Identify every line containing the word "scene" and reproduce each one.

- [STORED DATA]:
··········
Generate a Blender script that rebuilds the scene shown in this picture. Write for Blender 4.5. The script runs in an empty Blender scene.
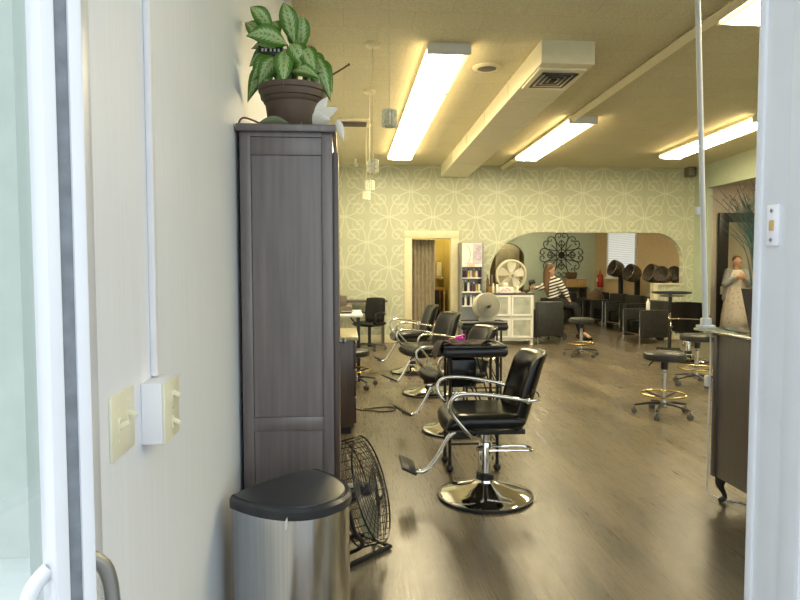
import bpy, bmesh, math, random
from mathutils import Vector, Matrix, Euler
random.seed(7)
PI = math.pi
S = bpy.context.scene
C = S.collection

# ------------------------------------------------------------------ camera
cam_d = bpy.data.cameras.new('camera')
cam_d.sensor_width = 36.0
cam_d.lens = 630 / 800 * 36.0
cam_d.clip_start = 0.02
cam = bpy.data.objects.new('camera', cam_d)
C.objects.link(cam)
R_ = Matrix(((0.99622, 0.005977, -0.086659), (-0.086853, 0.052112, -0.994857), (-0.001431, 0.998623, 0.052434)))
cam.matrix_world = Matrix.Translation((0, 0, 1.45)) @ R_.to_4x4()
S.camera = cam

# ------------------------------------------------------------------ world, sun, exposure
w = bpy.data.worlds.new('sky')
S.world = w
w.use_nodes = True
bg = w.node_tree.nodes['Background']
bg.inputs[0].default_value = (0.86, 0.93, 1.0, 1)
bg.inputs[1].default_value = 1.25
LAMP = 17.0
LAMP_COL = (1.0, 0.92, 0.64)
S.view_settings.view_transform = 'Standard'
S.view_settings.look = 'None'
S.view_settings.gamma = 1.0
S.view_settings.use_curve_mapping = False
S.view_settings.exposure = 0.88
S.cycles.use_denoising = True
S.cycles.max_bounces = 10
S.cycles.diffuse_bounces = 6
S.cycles.caustics_reflective = False
S.cycles.caustics_refractive = False
S.cycles.sample_clamp_indirect = 6


# ------------------------------------------------------------------ materials
class NT:
    """tiny node helper"""
    def __init__(s, name):
        s.m = bpy.data.materials.new(name)
        s.m.use_nodes = True
        s.t = s.m.node_tree
        s.b = s.t.nodes['Principled BSDF']
    def node(s, kind, **k):
        n = s.t.nodes.new(kind)
        for a, v in k.items():
            setattr(n, a, v)
        return n
    def put(s, sock, v):
        if isinstance(v, (int, float)):
            sock.default_value = v
        elif isinstance(v, tuple):
            sock.default_value = v if len(v) == len(sock.default_value) else (*v, 1)
        else:
            s.t.links.new(v, sock)
    def math(s, op, a, b=0.0, c=0.0):
        n = s.node('ShaderNodeMath', operation=op)
        for i, v in enumerate((a, b, c)):
            s.put(n.inputs[i], v)
        return n.outputs[0]
    def mix(s, f, a, b, mode='MIX'):
        n = s.node('ShaderNodeMix', data_type='RGBA', blend_type=mode)
        s.put(n.inputs[0], f); s.put(n.inputs[6], a); s.put(n.inputs[7], b)
        return n.outputs[2]
    def coord(s, which='Object', scale=(1, 1, 1), rot=(0, 0, 0)):
        c = s.node('ShaderNodeTexCoord')
        mp = s.node('ShaderNodeMapping')
        mp.inputs['Scale'].default_value = scale
        mp.inputs['Rotation'].default_value = rot
        s.t.links.new(c.outputs[which], mp.inputs[0])
        return mp.outputs[0]
    def noise(s, vec, scale=5, detail=3, rough=.5):
        n = s.node('ShaderNodeTexNoise')
        s.put(n.inputs['Vector'], vec)
        n.inputs['Scale'].default_value = scale
        n.inputs['Detail'].default_value = detail
        n.inputs['Roughness'].default_value = rough
        return n.outputs[0]
    def ramp(s, f, stops):
        n = s.node('ShaderNodeValToRGB')
        s.put(n.inputs[0], f)
        e = n.color_ramp.elements
        while len(e) < len(stops):
            e.new(.5)
        for i, (p, c) in enumerate(stops):
            e[i].position = p
            e[i].color = (*c, 1) if isinstance(c, tuple) else (c, c, c, 1)
        return n.outputs[0]
    def bump(s, h, strength=.2, dist=.01):
        n = s.node('ShaderNodeBump')
        n.inputs['Strength'].default_value = strength
        n.inputs['Distance'].default_value = dist
        s.put(n.inputs['Height'], h)
        s.t.links.new(n.outputs[0], s.b.inputs['Normal'])
    def base(s, col, rough=.5, metal=0.0):
        s.put(s.b.inputs['Base Color'], col)
        s.put(s.b.inputs['Roughness'], rough)
        s.put(s.b.inputs['Metallic'], metal)
        return s.m


def simple(name, col, rough=.5, metal=0.0, var=.12, scale=14, stretch=(1, 1, 1), bump=0):
    n = NT(name)
    v = n.coord(scale=stretch)
    f = n.noise(v, scale, 4)
    dark = tuple(c * (1 - var) for c in col)
    lite = tuple(min(1, c * (1 + var)) for c in col)
    n.base(n.ramp(f, [(.3, dark), (.7, lite)]), rough, metal)
    if bump:
        n.bump(f, bump, .004)
    return n.m


def glass_mat(name, tint, clear=.85, rough=.02):
    n = NT(name)
    n.base(tint, rough)
    tr = n.node('ShaderNodeBsdfTransparent')
    tr.inputs[0].default_value = (*tint, 1)
    mx = n.node('ShaderNodeMixShader')
    mx.inputs[0].default_value = clear
    out = n.t.nodes['Material Output']
    gl = n.node('ShaderNodeBsdfGlossy')
    gl.inputs['Roughness'].default_value = rough
    f = n.noise(n.coord(), 2)
    n.put(gl.inputs['Color'], n.ramp(f, [(0, .9), (1, 1.0)]))
    n.t.links.new(gl.outputs[0], mx.inputs[1])
    n.t.links.new(tr.outputs[0], mx.inputs[2])
    n.t.links.new(mx.outputs[0], out.inputs[0])
    return n.m


def emis(name, col, strength):
    n = NT(name)
    n.base(tuple(min(1, c) for c in col), .5)
    sp = n.node('ShaderNodeSeparateXYZ')
    n.t.links.new(n.coord(), sp.inputs[0])
    # two tubes glow through the prismatic panel
    d = n.math('ABSOLUTE', n.math('SUBTRACT', n.math('ABSOLUTE', sp.outputs[0]), .085))
    f = n.math('POWER', n.math('MAXIMUM', n.math('SUBTRACT', 1.0, n.math('MULTIPLY', d, 9.0)), 0.0), 1.6)
    n.put(n.b.inputs['Emission Color'], n.mix(f, (1.0, .74, .36), col))
    g = n.node('ShaderNodeNewGeometry'); sn = n.node('ShaderNodeSeparateXYZ'); n.t.links.new(g.outputs['Normal'], sn.inputs[0])
    sd_ = n.math('MULTIPLY', n.math('GREATER_THAN', n.math('ABSOLUTE', sn.outputs[0]), .6), strength * .6)
    n.put(n.b.inputs['Emission Strength'], n.math('ADD', n.math('ADD', n.math('MULTIPLY', f, strength * 2.0), .8), sd_))
    return n.m


def floor_mat():
    n = NT('laminate planks')
    v = n.coord(rot=(0, 0, PI / 2))
    br = n.node('ShaderNodeTexBrick', offset=.37, offset_frequency=2)
    n.put(br.inputs['Vector'], v)
    br.inputs['Scale'].default_value = 1
    br.inputs['Brick Width'].default_value = 1.25
    br.inputs['Row Height'].default_value = .165
    br.inputs['Mortar Size'].default_value = .0028
    br.inputs['Mortar Smooth'].default_value = .3
    br.inputs['Bias'].default_value = 0
    br.inputs['Color1'].default_value = (.118, .096, .066, 1)
    br.inputs['Color2'].default_value = (.188, .152, .102, 1)
    br.inputs['Mortar'].default_value = (.10, .08, .05, 1)
    g = n.noise(n.coord(scale=(60, 2.2, 1)), 1.6, 8, .72)
    g2 = n.noise(n.coord(scale=(5, .8, 1)), 1.1, 4, .6)
    c = n.mix(.85, br.outputs[0], n.ramp(g, [(.32, .40), (.68, 1.40)]), 'MULTIPLY')
    c = n.mix(.8, c, n.ramp(g2, [(.35, .6), (.65, 1.25)]), 'MULTIPLY')
    r = n.ramp(g, [(.3, .38), (.75, .20)])
    n.base(c, r)
    n.bump(g, .12, .003)
    return n.m


def wallpaper_mat():
    n = NT('scroll wallpaper')
    tc = n.node('ShaderNodeTexCoord')
    sp = n.node('ShaderNodeSeparateXYZ')
    n.t.links.new(tc.outputs['Object'], sp.inputs[0])
    W, H = .84, .96
    lines = None
    def mx(a, b):
        return b if a is None else n.math('MAXIMUM', a, b)
    def stroke(d, wd):       # 1 on the line, 0 off it
        return n.math('SUBTRACT', 1.0, n.math('MULTIPLY', n.math('ABSOLUTE', d), 1.0 / wd))
    for ox, oz in ((0, 0), (.5, .5)):
        u = n.math('MULTIPLY', n.math('SUBTRACT', n.math('FRACT', n.math('ADD', n.math('DIVIDE', sp.outputs[0], W), ox + 40)), .5), W)
        v = n.math('MULTIPLY', n.math('SUBTRACT', n.math('FRACT', n.math('ADD', n.math('DIVIDE', sp.outputs[2], H), oz + 40)), .5), H)
        r = n.math('SQRT', n.math('ADD', n.math('MULTIPLY', u, u), n.math('MULTIPLY', n.math('MULTIPLY', v, v), .72)))
        lines = mx(lines, stroke(n.math('SUBTRACT', r, .40), .013))
        au = n.math('SUBTRACT', n.math('ABSOLUTE', u), .15)
        for cz, sg in ((.13, 1), (-.13, -1)):
            q = n.math('SUBTRACT', v, cz)
            rq = n.math('SQRT', n.math('ADD', n.math('MULTIPLY', au, au), n.math('MULTIPLY', q, q)))
            th = n.math('MULTIPLY', n.math('ARCTAN2', q, au), sg / (2 * PI))
            t = n.math('SUBTRACT', n.math('FRACT', n.math('ADD', n.math('DIVIDE', rq, .088), th)), .5)
            sp_l = stroke(t, .15)
            inside = n.math('LESS_THAN', rq, .13)
            lines = mx(lines, n.math('MULTIPLY', sp_l, inside))
    f = n.math('MINIMUM', n.math('MAXIMUM', n.math('MULTIPLY', lines, 2.2), 0), 1)
    mott = n.noise(n.coord(), 3, 4)
    bgc = n.ramp(mott, [(.3, (.48, .505, .37)), (.7, (.53, .555, .41))])
    n.base(n.mix(n.math('MULTIPLY', f, .8), bgc, (.68, .70, .54)), .42)
    return n.m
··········
- [EXERCISE RESULT]:
Generate a Blender script that rebuilds the scene shown in this picture. Write for Blender 4.5. The script runs in an empty Blender scene.
S = bpy.context.scene